One Woman's Dream: A Schoolhouse Switch
Published: June 5, 2005, by the New York Times

The simple idea: Sell the first, use part of the money to renovate the second, move the children there and add the remaining profit to the school system's coffers.

Gwen at P.S. 198 Photographs by Hiroko Masuike for The New York Times
Gwen Goodwin wants to send students from crowded P.S. 198, above, to P.S. 109, top.

This is the thought that Gwen Goodwin, a 20-year East Harlem resident who sells cosmetics at high-end department stores, has hatched. She was at the forefront of the fight to save the unused Public School 109, which is on 99th Street between Second and Third Avenues and was slated for demolition in 1999, and since then has fought to preserve the building. But turning it into a working school again would cost $25 million, she said, and school officials have consistently told her that local schools are not overcrowded.

"P.S. 109 is a bigger space, and a much more beautiful space," than the crowded P.S. 198, Ms. Goodwin said. "P.S. 109 makes you feel good when you go in. When you walk through P.S. 198, you feel dreary."

Few parents are overjoyed with the building that houses P.S. 198 and the Lower Lab School, on the corner of 96th Street and Third Avenue. Distinctive for its powder-blue exterior and wholly undistinctive for its shoebox shape, it sits on prime real estate, surrounded by towering apartment buildings.

"This is a less valuable building on a more valuable lot," Ms. Goodwin said. "It's basically a no-risk plan."

Soon after receiving a letter from the School Construction Authority rejecting another request to restore P.S. 109, she sent a letter suggesting the switch on May 27 to Schools Chancellor Joel I. Klein.
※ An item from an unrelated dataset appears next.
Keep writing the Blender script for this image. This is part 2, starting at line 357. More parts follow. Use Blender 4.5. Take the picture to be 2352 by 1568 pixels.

As it turns out, the Department of Education does have plans for the schools - but not Ms. Goodwin's. Jamie Smarr, executive director of the department's educational construction fund, hopes that within two years both sites would be leased to developers to construct combination schools and residences.

"They're so valuable that we feel both of them should be redeveloped," Mr. Smarr said. "It would be a real win for both communities if we could get two new schools instead of one."

Parents at P.S. 198 and the Lower Lab School had mixed reactions to the idea. "We're here already and everything's fine, so why upset everybody?" said Jacqueline Samuels, a resident of Greenwich Village whose son attends Lower Lab. "It's not gorgeous, but it's a public school." And, she noted, it is only a block away from the 6 train.

P.S. 198 parents, who are mostly local residents, seemed more open to the idea. "I've always wondered when they were going to use that building," said Gabrielle Evans, who grew up in East Harlem. "I think it's a great idea."